Estaba José Saramago de cuerpo presente en el Ayuntamiento de Lisboa, cuando el diario oficial de la Santa Sede, el medio de comunicación a las órdenes directas del Papa de turno, L´Osservatore Romano, lanzaba contra el Nobel de literatura un ataque total, sin escatimar armamento pesado. El Vaticano siempre ha guardado una inmensa animadversión hacia Saramago, pero resulta todo un acontecimiento ver al diario de Ratzinger arremeter contra un escritor que apenas unas horas antes había dejado este mundo. ¿Por qué tanta inquina? Posiblemente porque la Iglesia católica jamás ha perdonado a Saramago El Evangelio según Jesucristo (el filósofo Paolo Flores d´Arcais lo explica en un luminoso artículo en El País), al que hay que acercarse con muchísimo respeto y el alma abierta a la congoja, al sufrimiento.

Saramago ofrece un Jesús árido, seco como un latigazo, que recuerda al también enormemente inquietante del Evangelio según San Mateo de Pasolini; un hombre que no es Dios ni tiene la más mínima pretensión de serlo. El Jesucristo de Saramago es radicalmente inaceptable para la Iglesia católica, al contrario que el de Kazanzakis; el Jesús del griego, el de La última tentación de Cristo, en el momento supremo, clavado en la cruz, sí toma conciencia plena de su divinidad: es el hijo de Dios; lo que hace que Kazanzakis se reconcilie con la "verdad" cristiana (católica y ortodoxa), pese a hacer crujir hasta el final todas sus cuadernas.

Con Saramago, la cosa es distinta; de ahí que el Vaticano no haya dejado ni tan siquiera que su cuerpo fuera incinerado para hacerle un "exorcismo" público, sin reservas, obviando el más leve reconocimiento. Saramago ha sido nuevamente "excomulgado" por la Iglesia católica, esta vez a título póstumo. Nunca le importó al escritor ateo la enemiga que encontró en la jerarquía católica, tanto la vaticana como la radicalmente conservadora portuguesa (comparable en todo a la cada vez más reaccionaria española), pero que sí ha tenido el decoro, al contrario que Roma, de presentar sus respetos al Nobel de su país.

Con quien proclama su fundador, la Iglesia católica no admite debate. Dos siglos atrás, a mediados del XIX, Ernest Renán, se las tuvo tiesas al publicar Vida de Jesús, donde cualquier referencia a la divinidad del mesías es soslayada. Más que suficiente para el anatema. La Iglesia católica, casi doscientos años más tarde, trata de sepultar en el silencio a los eruditos, especialistas en historia antigua del cristianismo, que se enfrascan en la época de Jesús, en analizar quién fue y qué hizo, para razonar que no proclamó su divinidad y que no tuvo intención de crear una iglesia. Después llegó Pablo de Tarso, una vez descabalgado, y, tres siglos más tarde, el emperador Constantino…

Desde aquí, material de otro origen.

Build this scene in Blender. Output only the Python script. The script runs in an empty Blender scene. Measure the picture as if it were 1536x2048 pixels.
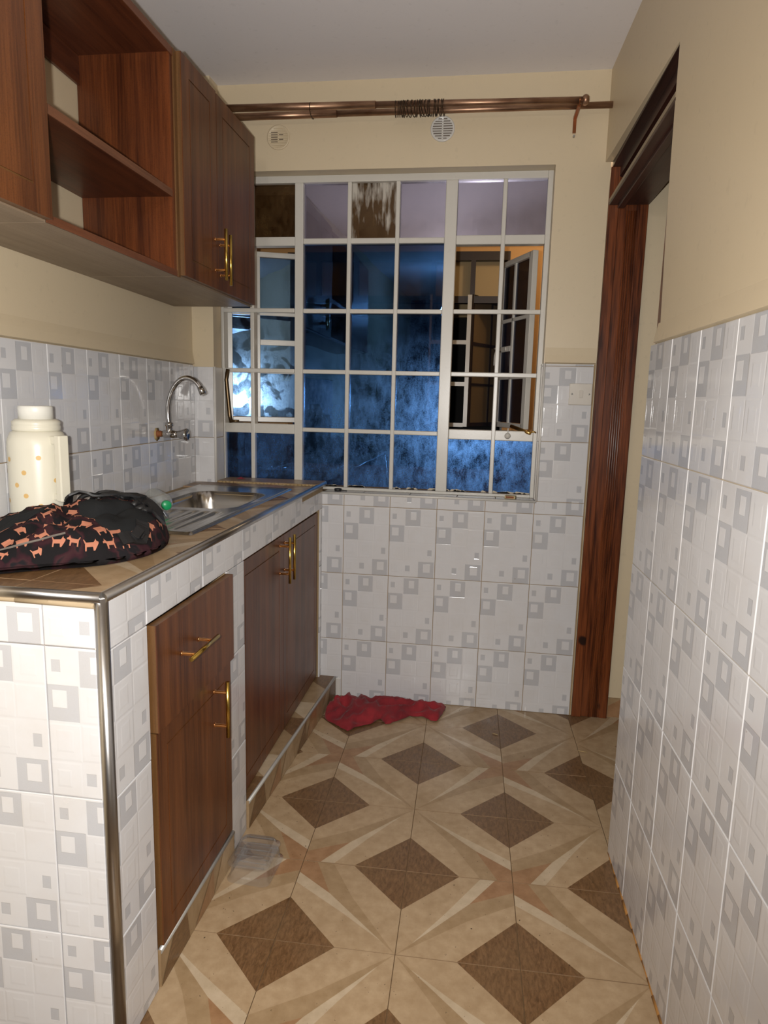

El diario del Vaticano, siempre sucede lo mismo, ha hecho un postrero favor a Saramago: al ir a por él más allá de la muerte, engrandece su inmortalidad. No serán pocos los que, alertados por lo escrito en L´Osservatore Romano, sentirán la suficiente curiosidad para averiguar qué hay de tan corrosivo en El Evangelio según Jesucristo, querrán saber si debería haber formado parte del desaparecido "índice" de libros que en otros tiempos la Iglesia católica prohibía divulgar, ser leídos por los católicos; si ciertamente hubiera merecido una intervención directa, sin contemplaciones, de la Santa Inquisición, más tarde el Santo Oficio, hoy la Congregación para la Doctrina de la Fe, gobernada por Benedicto XVI siendo el cardenal alemán Ratzinger. Ahora, tanto cuando fue publicado, años atrás, como ahora, a punto de adentrarnos en la segunda década del siglo XXI, sólo le queda L´Osservatore Romano, que puede ser leído en una edición española, gentileza de la Conferencia Episcopal. Es lo que tiene la libertad de expresión, que es para todos o deja de serlo.